The Intelligence Question
Rick and Morty works best when it treats its science fiction concepts as tools for exploring human behavior rather than as puzzles designed to make viewers feel smart for solving them. The show is clever, but its cleverness is in service of something more accessible than its reputation suggests. The best episodes aren’t intellectual exercises. They’re stories about family dysfunction, loneliness, addiction, and the fear that nothing matters, told through the lens of interdimensional travel. When the show forgets that and starts prioritizing lore and mythology over character, it loses what made it special.
Should You Watch Rick and Morty?
Fans of animated comedy who want something with more ambition than the typical sitcom format should give the first three seasons a chance. If you enjoy science fiction concepts played for both laughs and genuine emotional impact, there’s nothing else quite like this show at its peak. Viewers who appreciated the structural playfulness of shows like Community will recognize Dan Harmon’s fingerprints all over the storytelling.
Approach with adjusted expectations past season three. The show remains watchable and occasionally excellent, but the consistency drops.
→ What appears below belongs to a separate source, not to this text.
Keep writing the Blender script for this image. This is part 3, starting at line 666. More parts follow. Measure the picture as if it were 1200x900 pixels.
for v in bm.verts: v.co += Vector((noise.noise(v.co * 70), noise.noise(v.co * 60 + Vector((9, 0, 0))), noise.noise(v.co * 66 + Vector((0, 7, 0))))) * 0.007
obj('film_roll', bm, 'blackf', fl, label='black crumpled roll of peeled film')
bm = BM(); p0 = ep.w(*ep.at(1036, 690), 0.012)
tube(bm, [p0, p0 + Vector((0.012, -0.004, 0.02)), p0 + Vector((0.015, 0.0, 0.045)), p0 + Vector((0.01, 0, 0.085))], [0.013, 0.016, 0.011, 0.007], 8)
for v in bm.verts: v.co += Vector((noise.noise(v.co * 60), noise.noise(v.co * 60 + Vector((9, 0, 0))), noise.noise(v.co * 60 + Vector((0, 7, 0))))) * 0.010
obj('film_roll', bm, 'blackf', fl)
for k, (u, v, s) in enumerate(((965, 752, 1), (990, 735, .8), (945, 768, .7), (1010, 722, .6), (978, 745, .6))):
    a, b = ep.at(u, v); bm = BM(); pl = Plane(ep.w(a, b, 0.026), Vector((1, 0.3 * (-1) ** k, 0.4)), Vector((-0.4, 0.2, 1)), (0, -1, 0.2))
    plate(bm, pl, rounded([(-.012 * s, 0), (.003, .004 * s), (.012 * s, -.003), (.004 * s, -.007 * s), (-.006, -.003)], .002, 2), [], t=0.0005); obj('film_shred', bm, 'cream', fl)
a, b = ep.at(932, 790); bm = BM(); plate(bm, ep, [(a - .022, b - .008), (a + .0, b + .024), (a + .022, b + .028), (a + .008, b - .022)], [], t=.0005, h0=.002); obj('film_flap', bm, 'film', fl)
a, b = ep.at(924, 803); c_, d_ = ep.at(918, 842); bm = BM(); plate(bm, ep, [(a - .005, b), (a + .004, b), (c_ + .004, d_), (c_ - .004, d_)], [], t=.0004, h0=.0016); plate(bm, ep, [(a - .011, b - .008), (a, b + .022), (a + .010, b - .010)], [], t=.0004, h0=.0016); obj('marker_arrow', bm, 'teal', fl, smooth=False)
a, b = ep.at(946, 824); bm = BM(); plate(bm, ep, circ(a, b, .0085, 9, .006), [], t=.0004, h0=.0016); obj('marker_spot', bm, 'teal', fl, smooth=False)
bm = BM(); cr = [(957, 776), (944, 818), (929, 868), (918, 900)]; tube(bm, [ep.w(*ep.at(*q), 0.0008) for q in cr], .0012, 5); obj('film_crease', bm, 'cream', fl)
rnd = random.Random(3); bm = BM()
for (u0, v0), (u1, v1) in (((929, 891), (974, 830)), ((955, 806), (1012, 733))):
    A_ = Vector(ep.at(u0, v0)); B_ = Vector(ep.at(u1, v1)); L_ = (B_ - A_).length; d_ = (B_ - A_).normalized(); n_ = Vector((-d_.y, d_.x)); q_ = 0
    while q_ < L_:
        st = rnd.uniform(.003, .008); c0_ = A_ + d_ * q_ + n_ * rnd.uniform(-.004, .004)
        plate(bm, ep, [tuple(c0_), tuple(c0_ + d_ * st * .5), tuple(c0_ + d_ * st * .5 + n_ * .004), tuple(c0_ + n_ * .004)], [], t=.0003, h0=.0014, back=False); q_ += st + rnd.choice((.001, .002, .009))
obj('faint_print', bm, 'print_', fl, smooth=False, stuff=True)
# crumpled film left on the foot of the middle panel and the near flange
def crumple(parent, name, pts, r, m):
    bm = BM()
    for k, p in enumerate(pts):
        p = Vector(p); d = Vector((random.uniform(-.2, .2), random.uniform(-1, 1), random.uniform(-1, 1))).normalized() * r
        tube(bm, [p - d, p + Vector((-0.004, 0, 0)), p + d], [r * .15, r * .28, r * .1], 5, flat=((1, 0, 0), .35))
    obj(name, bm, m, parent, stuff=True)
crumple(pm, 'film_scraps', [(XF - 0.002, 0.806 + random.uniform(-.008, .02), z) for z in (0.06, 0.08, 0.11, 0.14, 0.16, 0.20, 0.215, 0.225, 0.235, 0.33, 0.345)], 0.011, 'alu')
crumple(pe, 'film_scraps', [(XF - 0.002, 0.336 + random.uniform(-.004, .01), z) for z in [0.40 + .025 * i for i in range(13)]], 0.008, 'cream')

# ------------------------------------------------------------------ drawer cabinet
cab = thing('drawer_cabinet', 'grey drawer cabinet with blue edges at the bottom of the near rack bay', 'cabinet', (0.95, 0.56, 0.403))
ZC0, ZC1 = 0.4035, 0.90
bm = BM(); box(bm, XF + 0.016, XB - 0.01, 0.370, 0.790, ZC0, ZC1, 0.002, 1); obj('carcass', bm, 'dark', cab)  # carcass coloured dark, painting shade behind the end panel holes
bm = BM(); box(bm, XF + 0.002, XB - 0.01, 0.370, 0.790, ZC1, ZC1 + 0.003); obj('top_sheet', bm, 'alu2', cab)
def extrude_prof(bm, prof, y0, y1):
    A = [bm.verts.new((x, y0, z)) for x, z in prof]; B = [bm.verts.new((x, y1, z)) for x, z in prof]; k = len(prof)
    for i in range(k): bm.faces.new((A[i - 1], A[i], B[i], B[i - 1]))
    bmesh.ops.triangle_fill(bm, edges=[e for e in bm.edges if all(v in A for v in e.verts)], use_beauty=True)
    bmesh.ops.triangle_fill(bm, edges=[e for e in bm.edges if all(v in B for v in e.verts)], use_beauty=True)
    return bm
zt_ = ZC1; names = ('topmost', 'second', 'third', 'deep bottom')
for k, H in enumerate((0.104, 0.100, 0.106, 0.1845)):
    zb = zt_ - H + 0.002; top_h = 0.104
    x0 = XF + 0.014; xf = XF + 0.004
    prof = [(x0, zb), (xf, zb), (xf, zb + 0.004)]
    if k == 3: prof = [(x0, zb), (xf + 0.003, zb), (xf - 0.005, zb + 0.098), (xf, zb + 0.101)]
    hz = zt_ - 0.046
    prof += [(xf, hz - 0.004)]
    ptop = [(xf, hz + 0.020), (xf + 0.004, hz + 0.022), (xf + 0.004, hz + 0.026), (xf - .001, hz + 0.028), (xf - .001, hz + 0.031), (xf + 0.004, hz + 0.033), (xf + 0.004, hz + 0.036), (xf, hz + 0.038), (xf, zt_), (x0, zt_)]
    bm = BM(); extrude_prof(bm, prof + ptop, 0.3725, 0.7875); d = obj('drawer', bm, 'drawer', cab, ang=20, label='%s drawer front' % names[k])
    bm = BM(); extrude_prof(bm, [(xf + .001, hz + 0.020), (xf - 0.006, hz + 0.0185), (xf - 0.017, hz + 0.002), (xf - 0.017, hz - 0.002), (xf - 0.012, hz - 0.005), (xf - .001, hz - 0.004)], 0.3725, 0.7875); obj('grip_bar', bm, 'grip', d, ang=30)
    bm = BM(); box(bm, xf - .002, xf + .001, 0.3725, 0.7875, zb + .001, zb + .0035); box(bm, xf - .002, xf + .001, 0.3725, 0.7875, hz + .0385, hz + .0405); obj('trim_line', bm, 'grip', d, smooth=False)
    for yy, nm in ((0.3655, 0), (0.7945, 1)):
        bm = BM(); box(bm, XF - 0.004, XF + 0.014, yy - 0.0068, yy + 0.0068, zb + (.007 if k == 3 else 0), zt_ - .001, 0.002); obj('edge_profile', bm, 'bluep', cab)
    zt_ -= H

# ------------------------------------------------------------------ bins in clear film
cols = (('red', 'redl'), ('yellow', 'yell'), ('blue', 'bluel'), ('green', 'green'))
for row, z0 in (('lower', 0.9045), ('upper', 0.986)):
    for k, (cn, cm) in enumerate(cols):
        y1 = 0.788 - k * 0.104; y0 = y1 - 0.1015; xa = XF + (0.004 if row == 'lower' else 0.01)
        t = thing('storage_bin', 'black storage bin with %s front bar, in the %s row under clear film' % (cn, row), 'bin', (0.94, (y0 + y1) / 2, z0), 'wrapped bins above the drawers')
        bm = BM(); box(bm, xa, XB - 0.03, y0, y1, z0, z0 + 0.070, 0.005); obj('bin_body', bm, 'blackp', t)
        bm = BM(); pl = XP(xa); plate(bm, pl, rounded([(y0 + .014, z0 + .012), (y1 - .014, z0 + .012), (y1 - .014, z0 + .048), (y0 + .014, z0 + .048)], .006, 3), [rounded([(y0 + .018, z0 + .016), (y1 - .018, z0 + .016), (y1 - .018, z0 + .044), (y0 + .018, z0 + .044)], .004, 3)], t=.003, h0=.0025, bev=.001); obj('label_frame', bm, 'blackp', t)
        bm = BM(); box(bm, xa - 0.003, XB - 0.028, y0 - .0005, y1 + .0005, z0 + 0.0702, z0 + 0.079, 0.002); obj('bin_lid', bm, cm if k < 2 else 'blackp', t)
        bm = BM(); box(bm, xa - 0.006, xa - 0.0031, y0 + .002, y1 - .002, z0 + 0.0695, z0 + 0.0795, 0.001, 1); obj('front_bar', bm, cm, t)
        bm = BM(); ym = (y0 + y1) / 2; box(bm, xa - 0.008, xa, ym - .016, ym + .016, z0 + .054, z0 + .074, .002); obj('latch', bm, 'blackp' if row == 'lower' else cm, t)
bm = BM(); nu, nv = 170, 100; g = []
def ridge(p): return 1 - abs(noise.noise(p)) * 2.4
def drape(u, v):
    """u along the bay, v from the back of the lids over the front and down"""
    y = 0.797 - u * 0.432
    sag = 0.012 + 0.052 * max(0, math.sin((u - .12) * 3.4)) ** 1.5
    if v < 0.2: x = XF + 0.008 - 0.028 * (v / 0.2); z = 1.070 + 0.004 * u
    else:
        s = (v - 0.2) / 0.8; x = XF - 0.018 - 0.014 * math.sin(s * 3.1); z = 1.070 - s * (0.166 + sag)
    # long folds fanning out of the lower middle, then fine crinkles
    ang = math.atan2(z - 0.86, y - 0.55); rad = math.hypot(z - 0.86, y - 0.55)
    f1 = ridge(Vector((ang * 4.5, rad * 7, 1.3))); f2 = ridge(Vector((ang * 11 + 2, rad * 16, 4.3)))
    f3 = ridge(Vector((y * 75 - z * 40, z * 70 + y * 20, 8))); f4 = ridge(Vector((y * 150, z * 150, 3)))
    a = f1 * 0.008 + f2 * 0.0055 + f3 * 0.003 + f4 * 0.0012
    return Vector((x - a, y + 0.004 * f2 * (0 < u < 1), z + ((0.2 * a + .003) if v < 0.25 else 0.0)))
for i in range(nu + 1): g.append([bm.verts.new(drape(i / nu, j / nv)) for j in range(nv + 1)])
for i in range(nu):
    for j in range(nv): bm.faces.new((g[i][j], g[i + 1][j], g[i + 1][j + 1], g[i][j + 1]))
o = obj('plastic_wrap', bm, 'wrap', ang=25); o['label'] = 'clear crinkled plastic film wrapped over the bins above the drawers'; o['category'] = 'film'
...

If you need a show to maintain peak quality across its entire run, Rick and Morty will frustrate you.
The Verdict on Rick and Morty
Rick and Morty at its best is inventive, emotionally complex science fiction comedy that uses infinite universes as a playground for ideas no other show would attempt. Its first three seasons delivered a rare combination of absurdist humor and genuine philosophical weight, wrapped in animation that pushed the boundaries of what the medium could do on television. The show’s later seasons lost some of that magic, and the behind-the-scenes upheaval following co-creator Justin Roiland’s departure created a visible fault line in the fan community. What remains is still smarter and more ambitious than most animated comedies, but the gap between its peaks and its recent output is impossible to ignore.